Car, comme presque tous les paysages contemporains, ce paysage n'est pas tout à fait naturel : il a été modifié par l'homme et façonné par l'action de l'histoire : la Première Guerre Mondiale, la "Grande Guerre" qui a produit le XXème siècle et y a laissé sa marque.
D'une part les hommes ont manipulé les montagnes, les transformant en un lieu équipé d'accessoires nécessaires à la guerre, comme les routes, les tranchées et les dépots d'armes et de munitions.
D'autre part la guerre a elle-même infligé ses marques au paysage et a changé sa morphologie, la destruction et le remodelage de la substance de la montagne et provoquant des ruptures dans la continuité du paysage.
Mais si l'homo faber construit et détruit, au cours de l'histoire, la nature travaille à réabsorber ce que l'homme transforme constamment.
En choisissant un endroit où les arbres, l'herbe, la terre et les pierres couvrent les marques laissées par la guerre, Paola de PIetri, comme sur un terrain montagneux, se déplace le long de la crête mince qui sépare la mémoire de l'obscurité de l'oubli.
Nous sommes habitués à penser que la photographie sert de support à la mémoire car elle fixe les informations, et ainsi les préserve.

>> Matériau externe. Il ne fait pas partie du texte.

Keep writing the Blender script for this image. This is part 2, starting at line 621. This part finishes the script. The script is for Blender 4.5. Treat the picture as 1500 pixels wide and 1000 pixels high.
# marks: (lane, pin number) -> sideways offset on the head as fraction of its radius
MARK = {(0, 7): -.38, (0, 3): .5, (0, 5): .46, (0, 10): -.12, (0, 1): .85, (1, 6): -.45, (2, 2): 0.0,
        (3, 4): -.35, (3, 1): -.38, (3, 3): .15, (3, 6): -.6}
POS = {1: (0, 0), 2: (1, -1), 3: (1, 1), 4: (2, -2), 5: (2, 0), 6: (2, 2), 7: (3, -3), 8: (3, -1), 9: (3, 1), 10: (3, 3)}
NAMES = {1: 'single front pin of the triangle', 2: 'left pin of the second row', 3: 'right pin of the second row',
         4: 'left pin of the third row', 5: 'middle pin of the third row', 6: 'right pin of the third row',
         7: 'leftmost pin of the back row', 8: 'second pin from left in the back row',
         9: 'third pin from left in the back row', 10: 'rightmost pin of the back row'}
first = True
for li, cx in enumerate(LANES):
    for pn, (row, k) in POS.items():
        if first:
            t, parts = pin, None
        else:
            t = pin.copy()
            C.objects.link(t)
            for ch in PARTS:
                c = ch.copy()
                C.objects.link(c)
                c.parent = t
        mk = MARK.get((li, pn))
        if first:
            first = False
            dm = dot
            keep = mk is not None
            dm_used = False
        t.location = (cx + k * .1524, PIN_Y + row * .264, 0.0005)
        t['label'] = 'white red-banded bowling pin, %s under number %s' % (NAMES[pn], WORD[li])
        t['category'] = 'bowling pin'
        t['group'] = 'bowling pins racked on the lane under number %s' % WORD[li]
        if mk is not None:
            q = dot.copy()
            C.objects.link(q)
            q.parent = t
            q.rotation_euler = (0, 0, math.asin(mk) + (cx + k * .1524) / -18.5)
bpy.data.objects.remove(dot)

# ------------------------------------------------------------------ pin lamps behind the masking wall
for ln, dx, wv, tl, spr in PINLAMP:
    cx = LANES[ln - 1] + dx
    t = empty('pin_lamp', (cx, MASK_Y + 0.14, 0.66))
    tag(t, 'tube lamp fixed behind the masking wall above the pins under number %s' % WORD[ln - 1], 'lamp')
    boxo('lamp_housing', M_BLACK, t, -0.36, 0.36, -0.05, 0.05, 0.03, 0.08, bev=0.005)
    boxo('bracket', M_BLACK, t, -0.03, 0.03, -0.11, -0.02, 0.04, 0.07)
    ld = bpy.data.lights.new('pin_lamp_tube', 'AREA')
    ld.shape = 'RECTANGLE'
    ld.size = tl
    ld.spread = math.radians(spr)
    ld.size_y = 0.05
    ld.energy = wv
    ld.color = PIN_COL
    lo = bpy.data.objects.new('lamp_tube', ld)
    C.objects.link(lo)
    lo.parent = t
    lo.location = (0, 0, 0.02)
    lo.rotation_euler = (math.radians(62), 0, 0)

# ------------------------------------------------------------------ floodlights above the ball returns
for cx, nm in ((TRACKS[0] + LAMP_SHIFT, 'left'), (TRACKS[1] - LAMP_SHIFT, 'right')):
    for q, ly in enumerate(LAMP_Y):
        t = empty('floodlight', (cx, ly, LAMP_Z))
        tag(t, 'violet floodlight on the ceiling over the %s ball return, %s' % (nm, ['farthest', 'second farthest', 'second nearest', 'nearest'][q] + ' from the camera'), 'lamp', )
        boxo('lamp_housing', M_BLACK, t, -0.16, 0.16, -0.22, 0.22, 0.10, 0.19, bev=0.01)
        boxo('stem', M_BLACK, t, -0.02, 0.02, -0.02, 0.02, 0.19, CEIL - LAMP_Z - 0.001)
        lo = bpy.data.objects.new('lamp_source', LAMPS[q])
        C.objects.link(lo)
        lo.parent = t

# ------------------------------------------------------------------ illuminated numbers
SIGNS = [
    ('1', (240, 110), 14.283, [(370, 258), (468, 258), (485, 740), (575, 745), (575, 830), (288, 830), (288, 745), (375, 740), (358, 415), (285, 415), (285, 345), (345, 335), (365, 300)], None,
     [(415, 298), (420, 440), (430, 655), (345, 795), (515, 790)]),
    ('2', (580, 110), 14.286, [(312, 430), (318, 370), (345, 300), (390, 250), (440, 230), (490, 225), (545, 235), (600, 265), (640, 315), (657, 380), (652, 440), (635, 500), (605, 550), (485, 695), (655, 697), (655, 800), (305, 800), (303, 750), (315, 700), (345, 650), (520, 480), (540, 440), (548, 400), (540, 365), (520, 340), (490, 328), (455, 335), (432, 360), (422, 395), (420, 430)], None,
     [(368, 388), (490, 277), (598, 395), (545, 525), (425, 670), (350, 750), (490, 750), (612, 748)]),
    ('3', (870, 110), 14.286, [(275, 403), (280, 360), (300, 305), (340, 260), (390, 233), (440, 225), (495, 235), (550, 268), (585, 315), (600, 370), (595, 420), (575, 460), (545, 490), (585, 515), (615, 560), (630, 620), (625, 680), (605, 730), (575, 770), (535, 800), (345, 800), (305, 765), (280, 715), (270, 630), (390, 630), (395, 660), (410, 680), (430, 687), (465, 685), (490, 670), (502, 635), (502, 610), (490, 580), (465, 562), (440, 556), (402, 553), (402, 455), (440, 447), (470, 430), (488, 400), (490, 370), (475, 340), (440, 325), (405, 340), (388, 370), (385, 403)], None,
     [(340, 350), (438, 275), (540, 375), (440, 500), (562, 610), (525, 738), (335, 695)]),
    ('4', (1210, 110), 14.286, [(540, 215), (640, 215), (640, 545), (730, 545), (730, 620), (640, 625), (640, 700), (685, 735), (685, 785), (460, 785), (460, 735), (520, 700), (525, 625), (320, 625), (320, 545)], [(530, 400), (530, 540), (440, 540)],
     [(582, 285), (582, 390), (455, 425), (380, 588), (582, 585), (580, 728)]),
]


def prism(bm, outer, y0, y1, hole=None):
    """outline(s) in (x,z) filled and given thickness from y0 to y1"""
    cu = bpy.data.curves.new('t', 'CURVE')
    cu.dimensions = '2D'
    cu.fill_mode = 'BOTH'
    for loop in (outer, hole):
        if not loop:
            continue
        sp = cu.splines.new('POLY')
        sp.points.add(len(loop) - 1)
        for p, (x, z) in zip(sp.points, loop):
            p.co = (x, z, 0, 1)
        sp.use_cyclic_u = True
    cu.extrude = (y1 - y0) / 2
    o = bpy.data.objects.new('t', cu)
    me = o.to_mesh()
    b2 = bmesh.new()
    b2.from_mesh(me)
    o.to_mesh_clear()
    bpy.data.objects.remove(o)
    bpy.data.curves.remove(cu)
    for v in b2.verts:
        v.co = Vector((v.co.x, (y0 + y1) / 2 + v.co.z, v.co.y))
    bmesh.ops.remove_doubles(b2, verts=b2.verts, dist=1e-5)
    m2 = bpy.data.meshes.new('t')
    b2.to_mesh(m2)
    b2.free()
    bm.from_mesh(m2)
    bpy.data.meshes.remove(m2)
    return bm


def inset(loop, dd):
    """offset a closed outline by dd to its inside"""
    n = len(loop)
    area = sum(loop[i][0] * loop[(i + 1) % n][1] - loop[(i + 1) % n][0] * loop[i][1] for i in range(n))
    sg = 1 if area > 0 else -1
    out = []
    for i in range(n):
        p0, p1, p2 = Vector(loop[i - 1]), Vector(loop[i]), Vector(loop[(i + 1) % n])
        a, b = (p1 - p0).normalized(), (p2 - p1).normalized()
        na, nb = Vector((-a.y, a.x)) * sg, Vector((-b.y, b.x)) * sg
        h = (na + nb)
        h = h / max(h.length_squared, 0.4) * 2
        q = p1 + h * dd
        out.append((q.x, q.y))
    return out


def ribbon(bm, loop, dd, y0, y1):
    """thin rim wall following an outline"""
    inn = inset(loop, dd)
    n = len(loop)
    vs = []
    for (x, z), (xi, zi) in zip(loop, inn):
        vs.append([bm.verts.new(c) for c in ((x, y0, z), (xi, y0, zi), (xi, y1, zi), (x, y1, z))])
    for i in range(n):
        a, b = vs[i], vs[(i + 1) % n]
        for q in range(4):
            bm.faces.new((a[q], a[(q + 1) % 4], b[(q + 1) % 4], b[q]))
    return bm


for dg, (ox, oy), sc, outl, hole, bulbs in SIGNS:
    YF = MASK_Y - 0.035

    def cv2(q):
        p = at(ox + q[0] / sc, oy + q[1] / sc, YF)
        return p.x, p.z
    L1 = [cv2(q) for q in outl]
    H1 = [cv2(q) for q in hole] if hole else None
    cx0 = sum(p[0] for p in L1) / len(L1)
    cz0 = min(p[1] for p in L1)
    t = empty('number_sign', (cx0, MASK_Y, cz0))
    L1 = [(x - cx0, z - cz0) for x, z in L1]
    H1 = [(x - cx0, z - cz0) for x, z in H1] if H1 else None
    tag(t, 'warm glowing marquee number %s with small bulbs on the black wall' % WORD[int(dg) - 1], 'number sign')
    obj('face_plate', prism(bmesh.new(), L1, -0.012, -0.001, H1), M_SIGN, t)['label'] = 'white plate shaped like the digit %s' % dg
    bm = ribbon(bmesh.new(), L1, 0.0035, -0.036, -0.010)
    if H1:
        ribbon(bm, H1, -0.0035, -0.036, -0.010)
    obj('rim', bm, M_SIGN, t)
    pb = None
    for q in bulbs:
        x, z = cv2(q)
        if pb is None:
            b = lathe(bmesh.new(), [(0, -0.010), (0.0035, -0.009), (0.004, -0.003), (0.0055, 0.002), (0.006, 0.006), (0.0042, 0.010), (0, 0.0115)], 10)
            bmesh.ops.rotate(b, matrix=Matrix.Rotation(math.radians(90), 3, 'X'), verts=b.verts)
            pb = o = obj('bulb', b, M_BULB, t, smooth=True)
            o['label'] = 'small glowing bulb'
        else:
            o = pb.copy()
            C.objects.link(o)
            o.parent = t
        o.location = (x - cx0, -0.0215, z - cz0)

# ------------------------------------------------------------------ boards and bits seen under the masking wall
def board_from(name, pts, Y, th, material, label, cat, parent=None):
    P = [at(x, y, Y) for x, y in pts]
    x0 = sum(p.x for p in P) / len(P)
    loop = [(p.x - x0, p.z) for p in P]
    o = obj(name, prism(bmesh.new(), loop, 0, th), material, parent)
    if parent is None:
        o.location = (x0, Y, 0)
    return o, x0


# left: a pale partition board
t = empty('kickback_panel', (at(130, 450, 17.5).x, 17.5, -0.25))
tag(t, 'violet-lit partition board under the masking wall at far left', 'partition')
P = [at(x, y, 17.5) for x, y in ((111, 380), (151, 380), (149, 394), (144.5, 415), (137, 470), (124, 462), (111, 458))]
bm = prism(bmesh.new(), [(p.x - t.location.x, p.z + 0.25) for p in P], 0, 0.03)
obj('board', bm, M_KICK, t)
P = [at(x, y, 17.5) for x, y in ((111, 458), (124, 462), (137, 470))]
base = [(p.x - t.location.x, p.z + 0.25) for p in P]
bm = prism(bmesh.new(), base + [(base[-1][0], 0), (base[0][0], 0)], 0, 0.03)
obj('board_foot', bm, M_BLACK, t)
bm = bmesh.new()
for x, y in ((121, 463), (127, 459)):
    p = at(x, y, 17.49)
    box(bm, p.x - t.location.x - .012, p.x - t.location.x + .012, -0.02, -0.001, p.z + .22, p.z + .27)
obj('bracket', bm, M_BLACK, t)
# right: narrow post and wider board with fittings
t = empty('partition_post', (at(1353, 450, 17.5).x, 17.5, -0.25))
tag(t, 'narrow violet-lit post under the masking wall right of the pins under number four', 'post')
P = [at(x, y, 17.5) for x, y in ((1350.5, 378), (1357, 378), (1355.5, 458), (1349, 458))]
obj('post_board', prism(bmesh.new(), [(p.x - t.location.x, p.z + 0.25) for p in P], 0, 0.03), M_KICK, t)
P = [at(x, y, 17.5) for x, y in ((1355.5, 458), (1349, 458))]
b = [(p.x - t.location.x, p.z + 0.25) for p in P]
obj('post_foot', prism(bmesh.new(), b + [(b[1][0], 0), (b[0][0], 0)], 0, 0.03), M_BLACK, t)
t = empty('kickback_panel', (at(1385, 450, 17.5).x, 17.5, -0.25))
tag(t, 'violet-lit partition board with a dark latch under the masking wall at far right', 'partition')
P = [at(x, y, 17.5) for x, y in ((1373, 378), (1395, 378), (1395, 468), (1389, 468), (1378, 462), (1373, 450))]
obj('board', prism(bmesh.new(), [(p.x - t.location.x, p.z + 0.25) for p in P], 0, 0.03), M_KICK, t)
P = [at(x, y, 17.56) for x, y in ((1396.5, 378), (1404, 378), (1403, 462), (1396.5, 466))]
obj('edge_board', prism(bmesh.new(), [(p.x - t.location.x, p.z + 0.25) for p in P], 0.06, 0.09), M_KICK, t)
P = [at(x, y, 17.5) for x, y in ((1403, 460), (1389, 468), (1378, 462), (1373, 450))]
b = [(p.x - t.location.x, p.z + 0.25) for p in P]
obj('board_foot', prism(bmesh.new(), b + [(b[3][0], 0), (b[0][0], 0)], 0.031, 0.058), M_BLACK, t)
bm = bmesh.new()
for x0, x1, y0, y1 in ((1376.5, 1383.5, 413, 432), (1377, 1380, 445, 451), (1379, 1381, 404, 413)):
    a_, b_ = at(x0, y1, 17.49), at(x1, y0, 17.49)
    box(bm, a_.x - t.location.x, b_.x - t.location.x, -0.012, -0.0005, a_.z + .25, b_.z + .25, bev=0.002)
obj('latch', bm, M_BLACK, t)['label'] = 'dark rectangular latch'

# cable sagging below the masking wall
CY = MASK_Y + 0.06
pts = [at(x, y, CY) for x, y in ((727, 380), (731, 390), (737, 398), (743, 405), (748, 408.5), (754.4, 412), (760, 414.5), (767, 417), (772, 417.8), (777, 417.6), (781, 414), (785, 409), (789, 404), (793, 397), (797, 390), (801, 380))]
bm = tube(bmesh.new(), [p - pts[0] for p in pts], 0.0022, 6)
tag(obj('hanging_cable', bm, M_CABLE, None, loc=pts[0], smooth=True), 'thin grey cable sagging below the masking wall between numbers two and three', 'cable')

Cette pensée est devenue une sorte de certitude, elle nous tient compagnie.
Dans "To Face" , cependant, notre mémoire est stimulée non seulement par cet aspect de l'image qui est claire et visible, mais aussi par ce que nous percevons seulement comme des traces, des ruines, des éléments épars, et aussi par ce qui n'est pas visible et ne peut donc pas être enregistré".